The targeted reals are allowed to have infinitely many digits after the decimal point whereas that way is barred to the left side: natural numbers with infinity digits are not actually natural numbers, by definition.
Suppose one assigns a random number to any real number produced. Does the pairing process ever fail in that case? A rule to not break is that of uniqueness: one does not get to assign the same natural number to more than one real, for an operation to count as perpetual pairing.
Once a natural number is spoken for, it retires. So what’s the problem?
Is the pool of eligible brides thereby diminished such that I’ll run out of Ns for my grooms in R? If I need more digits (given how many Rs you give me) I’ll add them. I’ll never repeat. Pairing works no?
The reason you can’t pair N and R simply by removing the decimal point is precisely because members of N are not allowed to have infinitely many digits. We wouldn’t be able to sequence them all if they did, even if subsets could still be ordered.
Even if N were to include infinity-digit members, like the reals do, we could still use them for counting sheep, as the finite digit Ns would still be in the N set as well.
But then allowing infinity-digit Ns into contemporary maths would turn it into a wasteland (teenage or otherwise) set theoretically speaking, so lets us just keep things the way they are shall we?
The computer science mindset has made long digit sequences into strings, meaning we don't suffer headaches or vertigo in thinking how divergent (vs convergent) a number like ...3804951234... (random forever in both directions) must be. Digits are digits, with or without a decimal point. What impossibility are we talking about?

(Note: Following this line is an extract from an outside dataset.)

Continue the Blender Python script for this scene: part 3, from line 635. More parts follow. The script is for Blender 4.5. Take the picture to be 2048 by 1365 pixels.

Random infinite strings of digits needn't "stand for" anything, e.g. we're not forced into picturing astronomically huge collections corresponding to the output of these noisy, chaotic, digit generators. Whereas these same random digits to the right of a decimal connotes ever more microscopic fine tuning and precision (convergence), which seems a lot more "believable" (the mental picture is more obvious).